In less than a decade, Dritan Rexhepi built a cocaine business that ran from the fields of Colombia to the ports of Ecuador and on to the streets of Europe, Italian and Latin American investigators said, rivaling the influence of Mexico’s powerful cartels. The Albanian’s rise from gunman in his country to transatlantic kingpin is part of a global explosion in the cocaine industry, a trade that is far bigger and more geographically diverse than at any point in history, the Washington Post reports. South America produces more than twice as much cocaine as it did a decade ago. Cultivation of coca crops in Colombia, the origin of most of the world’s cocaine, has tripled, and the amount of land used to grow the drug’s base ingredient is more than five times what it was when drug lord Pablo Escobar was killed in 1993. A record 2,757 tons of cocaine was produced worldwide in 2022, a 20 percent increase over 2021, says the United Nations Office on Drugs and Crime.


“It’s going up and up and up,” said Thomas Pietschmann, a U.N. research officer. “A few years ago, people were saying the future is synthetic drugs. … Right now, it’s still cocaine.” For decades, cocaine consumers were primarily Americans, and interdiction was a U.S. government priority.

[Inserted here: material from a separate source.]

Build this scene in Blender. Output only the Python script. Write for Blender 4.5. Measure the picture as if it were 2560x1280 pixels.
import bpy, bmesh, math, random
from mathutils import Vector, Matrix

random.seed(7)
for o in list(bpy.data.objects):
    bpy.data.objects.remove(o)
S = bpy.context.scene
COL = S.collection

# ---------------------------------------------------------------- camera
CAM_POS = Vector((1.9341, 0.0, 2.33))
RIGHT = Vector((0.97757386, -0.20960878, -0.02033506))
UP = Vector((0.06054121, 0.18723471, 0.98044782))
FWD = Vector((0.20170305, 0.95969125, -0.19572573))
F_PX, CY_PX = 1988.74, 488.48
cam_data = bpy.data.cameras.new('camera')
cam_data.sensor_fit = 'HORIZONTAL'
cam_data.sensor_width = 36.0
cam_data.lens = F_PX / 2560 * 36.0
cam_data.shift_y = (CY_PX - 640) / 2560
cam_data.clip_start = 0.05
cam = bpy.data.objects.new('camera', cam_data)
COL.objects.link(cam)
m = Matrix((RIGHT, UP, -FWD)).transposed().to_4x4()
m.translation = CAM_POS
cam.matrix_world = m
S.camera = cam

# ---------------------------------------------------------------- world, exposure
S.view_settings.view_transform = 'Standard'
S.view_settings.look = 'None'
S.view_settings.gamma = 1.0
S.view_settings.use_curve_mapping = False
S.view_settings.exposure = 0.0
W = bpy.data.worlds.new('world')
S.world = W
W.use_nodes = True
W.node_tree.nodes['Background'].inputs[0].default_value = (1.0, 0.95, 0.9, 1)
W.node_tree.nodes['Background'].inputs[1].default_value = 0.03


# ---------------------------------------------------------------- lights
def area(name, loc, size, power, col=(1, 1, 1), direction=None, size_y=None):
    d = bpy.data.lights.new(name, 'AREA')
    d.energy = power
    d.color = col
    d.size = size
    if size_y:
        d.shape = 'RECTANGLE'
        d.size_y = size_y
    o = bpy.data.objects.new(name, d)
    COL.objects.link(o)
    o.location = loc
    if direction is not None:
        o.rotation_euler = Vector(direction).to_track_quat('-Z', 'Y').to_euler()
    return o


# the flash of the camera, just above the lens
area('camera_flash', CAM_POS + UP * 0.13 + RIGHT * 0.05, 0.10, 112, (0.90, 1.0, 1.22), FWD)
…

Despite the tens of billions of dollars spent in the U.S. war on drugs in Latin America, the industry has not only grown, it has globalized, with new routes, new markets and new criminal enterprises. Nearly every Latin American mainland nation has become a major producer or mover of the drug, with Ecuador one of the most important cocaine transit points in the world. Demand is soaring in Europe, which rivals the U.S. as the world’s top cocaine destination. Cocaine seizures in E.U. countries grew fivefold between 2011 and 2021, and exceeded those in the U.S. in 2022. U.S. cocaine use has declined by 20 percent since 2006. Balkan, Italian, Turkish and Russian criminal groups have all swept into Latin America for a piece of the action. “We know there’s not only one channel for cocaine,” said Marco Martino, a senior Italian police official. "The Albanians,” he said, “are the best and the biggest.” As cocaine production was exploding, investigators said, Albanian criminal networks rode the opportunity it presented. They were critical to getting the drug to Europe and fueling consumption across the continent.